The PBA and LEAP Kids, as part of a statewide effort to promote civic learning headed by Pennsylvania First Lady and Third Circuit Court of Appeals Judge Marjorie O. Rendell, provides age appropriate illustrations to the students about how the law benefits those seeking justice, how it punishes those who disobey the law and how students can set and achieve goals for themselves. Students are taught to utilize the legal system to resolve problems peacefully and to accomplish goals they set for themselves.

For example, Widener law students, Drew Miller and Jason Lambrino, asked students in one of their classes to draft an “Elementary School Constitution.” This proved to be very enlightening for students and teachers and allowed the students to draw a positive correlation among their abilities to participate in making the rules, enforcing the rules and changing the rules. This project also had the added effect of helping the students develop a greater appreciation for the rules they were told to follow in school.

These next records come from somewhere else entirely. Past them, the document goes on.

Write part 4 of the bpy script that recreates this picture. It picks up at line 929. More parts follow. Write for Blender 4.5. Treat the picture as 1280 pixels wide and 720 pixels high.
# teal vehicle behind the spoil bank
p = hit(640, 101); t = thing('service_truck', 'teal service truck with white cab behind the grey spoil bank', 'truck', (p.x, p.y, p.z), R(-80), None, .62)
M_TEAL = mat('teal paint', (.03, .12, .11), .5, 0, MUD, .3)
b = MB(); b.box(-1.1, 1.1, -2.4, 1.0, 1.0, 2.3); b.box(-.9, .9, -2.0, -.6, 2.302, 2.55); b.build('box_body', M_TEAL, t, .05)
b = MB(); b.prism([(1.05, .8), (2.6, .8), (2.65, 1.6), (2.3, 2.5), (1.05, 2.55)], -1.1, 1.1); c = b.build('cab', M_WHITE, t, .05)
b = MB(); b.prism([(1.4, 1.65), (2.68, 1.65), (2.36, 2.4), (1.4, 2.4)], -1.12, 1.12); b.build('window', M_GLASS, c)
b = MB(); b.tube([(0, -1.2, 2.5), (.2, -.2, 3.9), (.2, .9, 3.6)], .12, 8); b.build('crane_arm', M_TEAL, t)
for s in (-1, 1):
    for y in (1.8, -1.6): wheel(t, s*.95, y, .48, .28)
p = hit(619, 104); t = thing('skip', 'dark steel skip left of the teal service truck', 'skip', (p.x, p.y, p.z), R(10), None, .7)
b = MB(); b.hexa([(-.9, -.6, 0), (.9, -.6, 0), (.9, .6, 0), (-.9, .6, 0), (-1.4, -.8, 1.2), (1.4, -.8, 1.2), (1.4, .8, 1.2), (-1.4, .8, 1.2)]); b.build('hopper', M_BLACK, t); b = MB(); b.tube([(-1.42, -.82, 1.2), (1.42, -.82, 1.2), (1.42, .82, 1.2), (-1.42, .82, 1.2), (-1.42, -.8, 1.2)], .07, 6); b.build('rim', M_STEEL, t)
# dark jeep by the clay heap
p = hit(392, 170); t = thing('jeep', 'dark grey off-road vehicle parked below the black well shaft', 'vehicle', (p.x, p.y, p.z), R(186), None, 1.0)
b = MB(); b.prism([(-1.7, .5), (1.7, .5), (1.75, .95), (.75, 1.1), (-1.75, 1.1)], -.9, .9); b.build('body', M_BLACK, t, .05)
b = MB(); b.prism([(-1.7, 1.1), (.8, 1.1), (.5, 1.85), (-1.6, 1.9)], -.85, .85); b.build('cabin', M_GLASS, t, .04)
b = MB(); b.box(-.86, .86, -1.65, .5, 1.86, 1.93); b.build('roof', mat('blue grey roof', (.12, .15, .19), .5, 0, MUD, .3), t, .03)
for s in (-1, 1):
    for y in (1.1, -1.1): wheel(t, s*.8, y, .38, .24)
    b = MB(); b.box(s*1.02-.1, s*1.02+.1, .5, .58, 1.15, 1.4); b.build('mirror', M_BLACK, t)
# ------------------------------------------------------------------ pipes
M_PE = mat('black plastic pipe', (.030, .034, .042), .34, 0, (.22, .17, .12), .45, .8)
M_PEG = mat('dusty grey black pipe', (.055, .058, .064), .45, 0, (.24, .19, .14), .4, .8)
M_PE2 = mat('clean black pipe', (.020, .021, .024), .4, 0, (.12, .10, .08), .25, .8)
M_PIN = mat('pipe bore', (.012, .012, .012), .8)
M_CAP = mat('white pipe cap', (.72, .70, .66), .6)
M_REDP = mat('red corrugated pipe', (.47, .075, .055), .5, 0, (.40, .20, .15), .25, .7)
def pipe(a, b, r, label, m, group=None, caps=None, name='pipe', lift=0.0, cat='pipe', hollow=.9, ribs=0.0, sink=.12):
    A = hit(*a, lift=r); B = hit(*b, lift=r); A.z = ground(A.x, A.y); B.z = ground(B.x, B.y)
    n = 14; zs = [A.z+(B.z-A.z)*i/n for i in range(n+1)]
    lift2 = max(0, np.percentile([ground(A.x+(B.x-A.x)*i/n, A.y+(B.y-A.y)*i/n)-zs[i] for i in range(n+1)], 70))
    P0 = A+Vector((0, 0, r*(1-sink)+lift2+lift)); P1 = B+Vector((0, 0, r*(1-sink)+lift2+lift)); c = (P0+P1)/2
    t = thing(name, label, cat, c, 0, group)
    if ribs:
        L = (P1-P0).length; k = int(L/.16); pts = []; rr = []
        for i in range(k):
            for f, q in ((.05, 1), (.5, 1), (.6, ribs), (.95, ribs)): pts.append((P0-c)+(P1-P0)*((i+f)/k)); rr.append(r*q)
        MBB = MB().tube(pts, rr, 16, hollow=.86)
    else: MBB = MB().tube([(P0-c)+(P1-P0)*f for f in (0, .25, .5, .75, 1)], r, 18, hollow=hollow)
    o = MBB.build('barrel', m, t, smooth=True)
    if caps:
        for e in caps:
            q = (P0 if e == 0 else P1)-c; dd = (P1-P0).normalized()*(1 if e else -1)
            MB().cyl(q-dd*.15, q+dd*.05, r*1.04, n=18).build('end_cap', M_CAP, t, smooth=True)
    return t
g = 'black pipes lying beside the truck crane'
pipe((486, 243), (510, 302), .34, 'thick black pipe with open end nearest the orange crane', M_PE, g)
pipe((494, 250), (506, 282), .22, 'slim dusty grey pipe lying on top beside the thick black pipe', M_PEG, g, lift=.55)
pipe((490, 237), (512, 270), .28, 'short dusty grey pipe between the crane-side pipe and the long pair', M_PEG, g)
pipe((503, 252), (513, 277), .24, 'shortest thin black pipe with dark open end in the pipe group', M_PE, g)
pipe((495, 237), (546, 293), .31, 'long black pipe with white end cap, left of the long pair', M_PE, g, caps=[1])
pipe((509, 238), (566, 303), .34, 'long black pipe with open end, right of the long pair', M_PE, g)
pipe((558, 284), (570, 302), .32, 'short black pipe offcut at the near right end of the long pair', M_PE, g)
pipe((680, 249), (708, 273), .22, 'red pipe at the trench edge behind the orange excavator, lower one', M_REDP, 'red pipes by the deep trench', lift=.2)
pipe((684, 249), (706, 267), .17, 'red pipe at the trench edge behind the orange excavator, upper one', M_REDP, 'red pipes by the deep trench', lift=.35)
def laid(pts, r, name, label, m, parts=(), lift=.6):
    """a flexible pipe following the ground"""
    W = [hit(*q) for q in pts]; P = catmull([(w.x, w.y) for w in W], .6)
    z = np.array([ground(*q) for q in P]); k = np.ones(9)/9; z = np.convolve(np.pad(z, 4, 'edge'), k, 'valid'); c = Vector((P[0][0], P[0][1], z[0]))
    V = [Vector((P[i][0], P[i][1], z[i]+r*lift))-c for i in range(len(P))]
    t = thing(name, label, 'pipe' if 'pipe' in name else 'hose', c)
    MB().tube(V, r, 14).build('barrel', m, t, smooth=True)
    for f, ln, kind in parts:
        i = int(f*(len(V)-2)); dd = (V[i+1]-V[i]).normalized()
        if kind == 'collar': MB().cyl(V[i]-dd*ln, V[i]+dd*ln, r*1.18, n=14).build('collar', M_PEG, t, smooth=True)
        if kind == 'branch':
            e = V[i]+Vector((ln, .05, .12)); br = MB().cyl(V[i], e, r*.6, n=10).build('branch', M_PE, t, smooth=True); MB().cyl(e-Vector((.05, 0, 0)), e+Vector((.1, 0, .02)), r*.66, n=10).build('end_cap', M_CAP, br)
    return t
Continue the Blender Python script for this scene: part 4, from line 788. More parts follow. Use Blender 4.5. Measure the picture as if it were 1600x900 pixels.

The November presidential election was also a very exciting topic during the fall classes, where students were educated in the Electoral College process and the casting of state Electoral College votes. Finally, the semester program concluded with an in class mock trial based on either "Jack and the Beanstalk" or "Goldie Locks and the Three Bears." Law student instructors and classroom teachers were really encouraged by the students' enthusiasm displayed during the mock trials, allowing everyone to eagerly anticipate the spring session when new classes will be taught by the Widener PAD members.

Now in its third year, the PAD/PBA/LEAP Kids program has traditionally been a spring semester event only. This fall’s programming was the first step in making the civic learning initiative a year-round Pepper Chapter Event. Among the spring events planned are a statewide law student conference hosted by Widener PAD on teaching civics at the end of January and a mid-February national conference in Washington, DC, highlighting programs such as Widener’s PAD/PBA/LEAP-KIDS effort.